If the field of transtestuality is already extensively studied in its meaning in relation to intertextuality tout court, which will therefore be excluded, there is still ample room for investigation for the part consisting of the conscious re-use of themes and subjects, called by Genette "mimetic hypertextuality".

In order to clearly limit the theme, and to organise it in a field that has its own organicity, only the works from 1970 to the present will be considered, and excluding pastiches and parodies to focus on three well-defined sectors within the macrocategory of allographical mimetic hypertexts: rewritings, suites and continuations, transpositions.

Methods

Each of these categories concerning displacement opens up the need to delve into different levels, each of which carries a specific methodology:

  • textual (which includes theoretical, historical and literary methodologies, including case studies, comparatistics)
  • socio-cultural
  • encyclopaedic, to the extent that this type of product not only exploits but needs a continuous and constant extension of references
  • editorial (the editorial channel through which the work is disseminated is in dialogue with a complex system)
  • economic productive.

Objectives at the end of the two-year period:

  1. Configure the problem from a theoretical point of view, continuing Genette's research but beyond the strict observance of narration, which is not sufficient to account for artistic phenomena not exclusively textual.
  2. Provide a mapping of the poetics that have explicitly addressed the theme and the methods adopted that go beyond the formalization of Genette, now insufficient to saturate the types.
  3. Present a series of application studies on the subject, to be converged into a publication, half of them obtained through call for papers. It is intended to subject all studies to double-blind evaluation.

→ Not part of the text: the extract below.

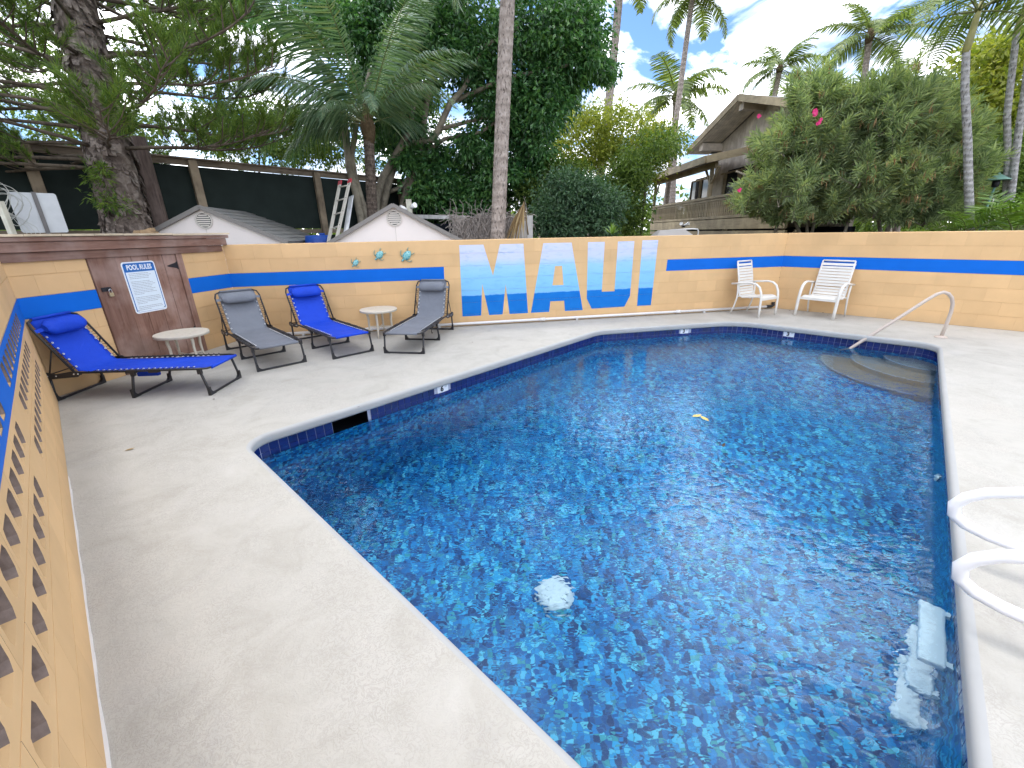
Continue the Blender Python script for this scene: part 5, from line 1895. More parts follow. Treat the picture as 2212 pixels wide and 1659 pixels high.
# path light
lq_ = at(2154, 388, 8.6)
M['verdigris'] = m_plain('verdigris_green', (0.16, 0.30, 0.24), 0.5, 0.4, 0.2, var=0.12)
pl2 = thing('path_light', 'green mushroom path light on a stem among the palms', 'garden light', (lq_.x, lq_.y, 1.33))
hz_ = lq_.z - 1.33
MB().lathe([(.215, -.012), (.20, .0), (.11, .055), (.03, .105), (.012, .13), (0, .135)], (0, 0, hz_), 20).build('lamp_shade', M['verdigris'], pl2)
MB().lathe([(.0, -.02), (.19, -.016), (.205, -.012)], (0, 0, hz_), 20).build('shade_lining', M['verdigris'], pl2)
MB().tube([(0, 0, .0), (-.02, 0, hz_ * .5), (0, 0, hz_ - .14)], .022, 8).build('stem', M['verdigris'], pl2)
MB().lathe([(.035, -.15), (.06, -.13), (.06, -.02), (.03, .0)], (0, 0, hz_), 12).build('lamp_body', M['iron'], pl2)
stq = at(2131, 500, 7.75)
stt = at(2146, 430, 7.9)
stake = thing('garden_stake', 'thin tan bamboo stake leaning in front of the path light', 'stake', stq)
MB().tube([stq - Vector((0, 0, .15)), stt], .012, 6).build('cane', M['palewood'], stake, True)

# ------------------------------------------------------------------ vegetation
def leaf_cloud(rng, pos, dirs, L_, W__, droop=0.0, fold=0.25, lvar=.35, roll=1.0):
    """one folded four-cornered leaf per position; returns verts, tris"""
    n = len(pos)
    d = dirs / np.maximum(np.linalg.norm(dirs, axis=1, keepdims=True), 1e-6)
    d[:, 2] -= droop
    d /= np.maximum(np.linalg.norm(d, axis=1, keepdims=True), 1e-6)
    ref = rng.normal(size=(n, 3)) * roll + np.array([0, 0, .9])
    s = np.cross(d, ref); s /= np.maximum(np.linalg.norm(s, axis=1, keepdims=True), 1e-6)
    u = np.cross(s, d)
    l = (L_ * (1 + lvar * rng.uniform(-1, 1, n)))[:, None]
    w = (W__ * (1 + lvar * rng.uniform(-1, 1, n)))[:, None]
    b = pos
    tip = pos + d * l - u * l * .12
    m = pos + d * l * .45
    a1 = m + s * w * .5 + u * w * fold
    a2 = m - s * w * .5 + u * w * fold
    verts = np.stack([b, a1, tip, a2], 1).reshape(-1, 3)
    i = np.arange(n)[:, None] * 4
    tris = np.concatenate([i + np.array([[0, 1, 2]]), i + np.array([[0, 2, 3]])], 0)
    return verts, tris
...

The scientific feasibility of the project is guaranteed by the collaboration of researchers belonging to the disciplinary areas involved:

  • comparative literature
  • English, French, German, Italian, Spanish and Italian literature
  • musicology
  • cinema
  • new media

Internationalisation :

  • Universidad Complutense of Madrid
  • Université Paris III Sorbonne Nouvelle
  • Université Blaise Pascal (Clermont-Ferrand)

Co-financing:

Ongoing negotiations for CELIS: Centre de Recherche sur les Littératures et la Sociopoétique to join the project. Université Clermont-Auvergne, Clermont-Ferrand, University Ca' Foscari Venice

The project has a duration of two years. The research work must be completed by October 2019. A publication in volumes (monograph) will be produced.